Fourth Amendment Sneak Attack

Reno's outrageous Secret Searches measure

By Dave Kopel, of the Independence Institute

5/18/00 9:50 a.m., National Review Online. More by Kopel on the Fourth Amendment and on federal criminal laws.

The Reno Department of Justice is very good at being sneaky. The DOJ's lobbyists are on the verge of successfully sneaking into law a provision which will authorize federal agents to stealthily enter people's homes, search the homes, and not tell anyone.

The Secret Searches measure is so outrageous that it would have no chance of being enacted as a bill on its own, when subjected to public scrutiny and debate. So instead, the DOJ has nestled the Secret Search item deep inside a long bill dealing with methamphetamines. The measure is further disguised with the innocuous title of "Notice Clarification."

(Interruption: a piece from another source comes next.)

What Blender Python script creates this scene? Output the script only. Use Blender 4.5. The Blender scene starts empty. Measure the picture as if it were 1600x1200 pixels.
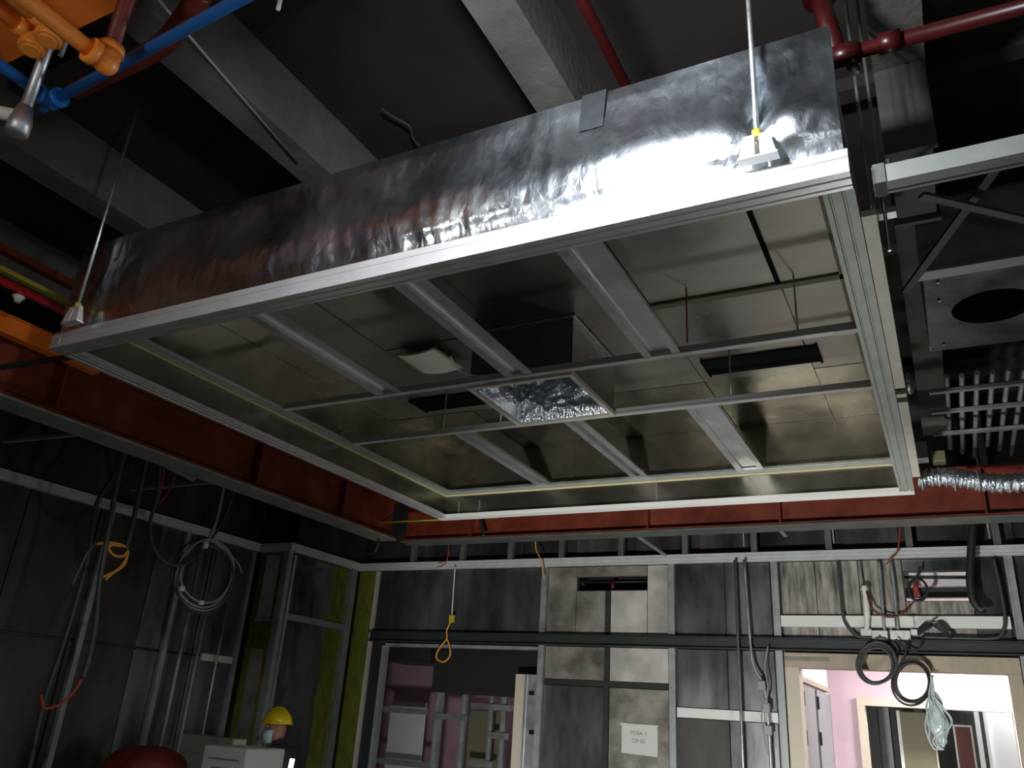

Subject to virtually no public discussion, the Secret Searches item has already passed the Senate, hidden inside the methamphetamine giant S. 486. Next week, the House Judiciary Committee will take up H.R. 2987, the House version of the Senate bill, which also contains the buried clause on Secret Searches (section 301). The federal bankruptcy reform bill (which has passed both houses, and is currently in a conference committee) likewise has the hidden Secret Searches language.

If the Secret Searches provision became law, it would apply to all searches conducted by the federal government, not just searches involving methamphetamines or bankruptcy.

When conducting searches, federal agents are currently required to announce their presence before entering, and to provide an inventory of any items they take. Because the person whose home or business is being searched knows about the search, he can exercise his Fourth Amendment rights, and make sure that the police have a properly-issued search warrant. He can also see if the search is being conducted according to the warrant's terms — i.e., the police are searching only for items authorized by the warrant, they are searching the right address, etc.

But under a Secret Searches law, federal police could enter a person's home surreptitiously, conduct a search, and not tell the homeowner until months later.

Even months later, the police would not have to provide an inventory of "intangible" items which were taken in a search. So if the police entered your home secretly, and photocopied your diary or made a copy of your computer hard disk, they would never have to inform you of their actions.

Should the Secret Searches item be deleted from the methamphetamine and bankruptcy bills, it is likely that Clinton will try to sneak the item into a gigantic budget bill, during the Congressional Republicans' annual fall appropriations surrender. Take note: In a previous Congress, Clinton was able to obtain authority for warrantless wiretaps — which had been defeated after public debate earlier in the year — by hiding the authority in the year's omnibus budget bill.